If you've read the book and go watch the movie to see Hogwarts come alive on screen, you are in for a real treat, as no scenic detail was overlooked: food appears magically on plates, the people in the paintings move and interact just like in the novel, Fluffy, the three-headed dog guarding the entrance to an underground cave, is both cute and ferocious as only a computer animated animal can be. My favorite scene in the book, when Harry sees his dead parents in the magical Mirror of Erised, translates passably well onto the screen and even the invisibility cloak is so cleverly done you almost overlook the technical razzle-dazzle that made it all possible.

It seems too predictable to say the movie doesn't capture the magic of the novel, for what movie does really? But the movie doesn't capture the magic of a movie, which is a greater failing, and one that, if Columbus gives us the promised next six movies, must be remedied, and quickly.
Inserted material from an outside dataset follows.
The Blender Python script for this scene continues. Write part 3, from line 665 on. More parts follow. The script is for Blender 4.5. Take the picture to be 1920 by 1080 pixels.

This film is a freebie for Columbus and Rowling (who herself had much to do with the very faithfulness I take issue with-I am a firm believer that the author should have minimal impact on how a movie is made, for it is not their domain), as there was practically no way for the movie to bomb with the millions of kids (and adults) wanting to see it again and again. But I would rather think of this movie as a prequel, a setting up of sorts that will grow and flourish into a truly, dare I say it, magical series without being chained down to the kind of precision and accuracy that took away from this film's appeal.

But wait! You still totally gotta see it though! Might I suggest viewing it on two hours of sleep, in a theater jam-packed with children who clap and gasp at the right parts, and allow yourself the luxury of not thinking for once and just being entertained. Because, at its heart, this movie is pure, unadulterated whimsy and should be treated as such.